Written task: Write out the listing below without alteration, omitting its pictures.

:: Available data ::

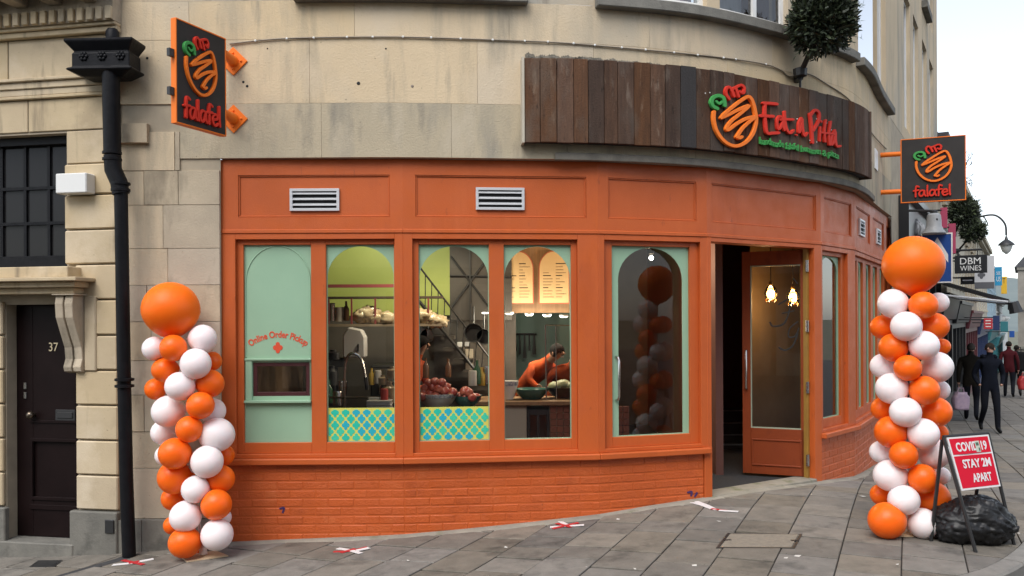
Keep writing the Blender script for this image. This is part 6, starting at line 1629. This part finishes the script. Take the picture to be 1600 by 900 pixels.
# ------------------------------------------------------------------ the side street running downhill
FS = Frame((on_street(18.0), 18.0), ST_U)             # wall line of the street; u metres beyond the corner building
DIMP = M('street_pane', (.030, .033, .036), None, rough=.06, spec=.5)
SLATE = M('roof_slate', (.06, .06, .065), (.04, .04, .045), 6, .7)
def row_house(u0, u1, top, wallm, label, shop_col=None, storeys=2, chimney=True, cornice=True, base=-3.6, pitch=.9, gap=1.45, win=(.85, 1.55)):
    t = thing('terrace_house', FS((u0 + u1) / 2, 0, base), label, 'building', 'terrace houses down the side street')
    zg = gz(*FS((u0 + u1) / 2, 0, 0)[:2]) if u1 < 60 else -2.6
    g1 = zg + 2.95
    hs_ = (top - g1) / storeys
    m = MB(); wins = []
    n = max(1, int((u1 - u0) / gap)); ctr = [u0 + (u1 - u0) * (i + .5) / n for i in range(n)]
    for s in range(storeys):
        z0, z1 = g1 + s * hs_, g1 + (s + 1) * hs_
        ho = [(c - win[0] / 2, c + win[0] / 2, z0 + .45, min(z0 + .45 + win[1], z1 - .25)) for c in ctr]; wins += ho
        rails(FS, u0 + .01, u1 - .01, z0, z1, ho, -.28, 0, m)
    m.box(u0 + .01, u1 - .01, -5, -.2801, base, top - .02, FS)
    if shop_col is None:
        ho = [(c - .5, c + .5, zg + .9, zg + 2.3) for c in ctr]; wins += ho; rails(FS, u0 + .01, u1 - .01, base, g1, ho, -.28, 0, m)
    obj('wall', m, wallm, t)
    for a, b, c, d in wins:
        m = MB(); w = .05; rails(FS, a, b, c, d, [(a + w, b - w, c + w, (c + d) / 2 - .02)], -.16, -.10, m) if False else None
        m = MB(); m.box(a, b, -.16, -.10, c, c + w, FS); m.box(a, b, -.16, -.10, d - w, d, FS); m.box(a, a + w, -.16, -.10, c + w, d - w, FS); m.box(b - w, b, -.16, -.10, c + w, d - w, FS); m.box(a + w, b - w, -.155, -.105, (c + d) / 2 - .02, (c + d) / 2 + .02, FS)
        wo_ = obj('window', m, WHITEP, t)
        m = MB(); m.add([FS(u, -.14, z) for u, z in ((a, c), (b, c), (b, d), (a, d))], [(0, 1, 2, 3)]); obj('pane', m, DIMP, wo_)
        m = MB(); m.box(a - .06, b + .06, -.02, .07, c - .09, c - .002, FS); obj('window_sill', m, wallm, t)
    if shop_col is not None:
        m = MB(); k = max(2, int((u1 - u0) / 1.3)); ho = [(u0 + .12 + (u1 - u0 - .24) * i / k + .05, u0 + .12 + (u1 - u0 - .24) * (i + 1) / k - .05, zg + .45, g1 - .75) for i in range(k)]
        rails(FS, u0 + .01, u1 - .01, base, g1 - .62, ho, -.2, .03, m); so = obj('shopfront_frame', m, shop_col, t)
        for a, b, c, d in ho:
            m = MB(); m.add([FS(u, -.06, z) for u, z in ((a, c), (b, c), (b, d), (a, d))], [(0, 1, 2, 3)]); obj('shop_pane', m, DIMP, so)
        m = MB(); m.prism([(0, 0), (1, 0), (1, 1), (0, 1)], 0, 1, lambda u, n, z: FS(u0 + .02 + u * (u1 - u0 - .04), .02 + n * (.10 + .10 * z), g1 - .60 + z * .50)); obj('shop_fascia', m, shop_col, t)
        m = MB(); m.box(u0 + .01, u1 - .01, -.1, .26, g1 - .095, g1 - .01, FS); obj('shop_cornice', m, shop_col, t)
    if cornice:
        m = MB(); m.box(u0, u1, -.1, .16, top - .32, top - .2, FS); m.box(u0, u1, -.1, .26, top - .1995, top - .02, FS); obj('cornice', m, SLATE if cornice == 2 else wallm, t)
    m = MB(); vs = [FS(u0, .05, top), FS(u1, .05, top), FS(u1, -2.5, top + pitch), FS(u0, -2.5, top + pitch), FS(u0, -5, top), FS(u1, -5, top)]
    m.add(vs, [(0, 1, 2, 3), (3, 2, 5, 4), (0, 3, 4), (1, 5, 2), (0, 4, 5, 1)]); ro = obj('roof', m, SLATE, t)
    if chimney:
        m = MB(); m.box(u1 - .7, u1 - .05, -2.9, -1.9, top + .3, top + pitch + .75, FS); ch = obj('chimney', m, wallm, t)
        for i in range(2):
            m = MB(); p = FS(u1 - .38, -2.15 - i * .5, top + pitch + .75); m.lathe([(.13, 0), (.11, .32), (.14, .36)], 10, p); obj('chimney_pot', m, TERRA, ch)
    return t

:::

Solution:
Keep writing the Blender script for this image. This is part 6, starting at line 1629. This part finishes the script. Take the picture to be 1600 by 900 pixels.
# ------------------------------------------------------------------ the side street running downhill
FS = Frame((on_street(18.0), 18.0), ST_U)             # wall line of the street; u metres beyond the corner building
DIMP = M('street_pane', (.030, .033, .036), None, rough=.06, spec=.5)
SLATE = M('roof_slate', (.06, .06, .065), (.04, .04, .045), 6, .7)
def row_house(u0, u1, top, wallm, label, shop_col=None, storeys=2, chimney=True, cornice=True, base=-3.6, pitch=.9, gap=1.45, win=(.85, 1.55)):
    t = thing('terrace_house', FS((u0 + u1) / 2, 0, base), label, 'building', 'terrace houses down the side street')
    zg = gz(*FS((u0 + u1) / 2, 0, 0)[:2]) if u1 < 60 else -2.6
    g1 = zg + 2.95
    hs_ = (top - g1) / storeys
    m = MB(); wins = []
    n = max(1, int((u1 - u0) / gap)); ctr = [u0 + (u1 - u0) * (i + .5) / n for i in range(n)]
    for s in range(storeys):
        z0, z1 = g1 + s * hs_, g1 + (s + 1) * hs_
        ho = [(c - win[0] / 2, c + win[0] / 2, z0 + .45, min(z0 + .45 + win[1], z1 - .25)) for c in ctr]; wins += ho
        rails(FS, u0 + .01, u1 - .01, z0, z1, ho, -.28, 0, m)
    m.box(u0 + .01, u1 - .01, -5, -.2801, base, top - .02, FS)
    if shop_col is None:
        ho = [(c - .5, c + .5, zg + .9, zg + 2.3) for c in ctr]; wins += ho; rails(FS, u0 + .01, u1 - .01, base, g1, ho, -.28, 0, m)
    obj('wall', m, wallm, t)
    for a, b, c, d in wins:
        m = MB(); w = .05; rails(FS, a, b, c, d, [(a + w, b - w, c + w, (c + d) / 2 - .02)], -.16, -.10, m) if False else None
        m = MB(); m.box(a, b, -.16, -.10, c, c + w, FS); m.box(a, b, -.16, -.10, d - w, d, FS); m.box(a, a + w, -.16, -.10, c + w, d - w, FS); m.box(b - w, b, -.16, -.10, c + w, d - w, FS); m.box(a + w, b - w, -.155, -.105, (c + d) / 2 - .02, (c + d) / 2 + .02, FS)
        wo_ = obj('window', m, WHITEP, t)
        m = MB(); m.add([FS(u, -.14, z) for u, z in ((a, c), (b, c), (b, d), (a, d))], [(0, 1, 2, 3)]); obj('pane', m, DIMP, wo_)
        m = MB(); m.box(a - .06, b + .06, -.02, .07, c - .09, c - .002, FS); obj('window_sill', m, wallm, t)
    if shop_col is not None:
        m = MB(); k = max(2, int((u1 - u0) / 1.3)); ho = [(u0 + .12 + (u1 - u0 - .24) * i / k + .05, u0 + .12 + (u1 - u0 - .24) * (i + 1) / k - .05, zg + .45, g1 - .75) for i in range(k)]
        rails(FS, u0 + .01, u1 - .01, base, g1 - .62, ho, -.2, .03, m); so = obj('shopfront_frame', m, shop_col, t)
        for a, b, c, d in ho:
            m = MB(); m.add([FS(u, -.06, z) for u, z in ((a, c), (b, c), (b, d), (a, d))], [(0, 1, 2, 3)]); obj('shop_pane', m, DIMP, so)
        m = MB(); m.prism([(0, 0), (1, 0), (1, 1), (0, 1)], 0, 1, lambda u, n, z: FS(u0 + .02 + u * (u1 - u0 - .04), .02 + n * (.10 + .10 * z), g1 - .60 + z * .50)); obj('shop_fascia', m, shop_col, t)
        m = MB(); m.box(u0 + .01, u1 - .01, -.1, .26, g1 - .095, g1 - .01, FS); obj('shop_cornice', m, shop_col, t)
    if cornice:
        m = MB(); m.box(u0, u1, -.1, .16, top - .32, top - .2, FS); m.box(u0, u1, -.1, .26, top - .1995, top - .02, FS); obj('cornice', m, SLATE if cornice == 2 else wallm, t)
    m = MB(); vs = [FS(u0, .05, top), FS(u1, .05, top), FS(u1, -2.5, top + pitch), FS(u0, -2.5, top + pitch), FS(u0, -5, top), FS(u1, -5, top)]
    m.add(vs, [(0, 1, 2, 3), (3, 2, 5, 4), (0, 3, 4), (1, 5, 2), (0, 4, 5, 1)]); ro = obj('roof', m, SLATE, t)
    if chimney:
        m = MB(); m.box(u1 - .7, u1 - .05, -2.9, -1.9, top + .3, top + pitch + .75, FS); ch = obj('chimney', m, wallm, t)
        for i in range(2):
            m = MB(); p = FS(u1 - .38, -2.15 - i * .5, top + pitch + .75); m.lathe([(.13, 0), (.11, .32), (.14, .36)], 10, p); obj('chimney_pot', m, TERRA, ch)
    return t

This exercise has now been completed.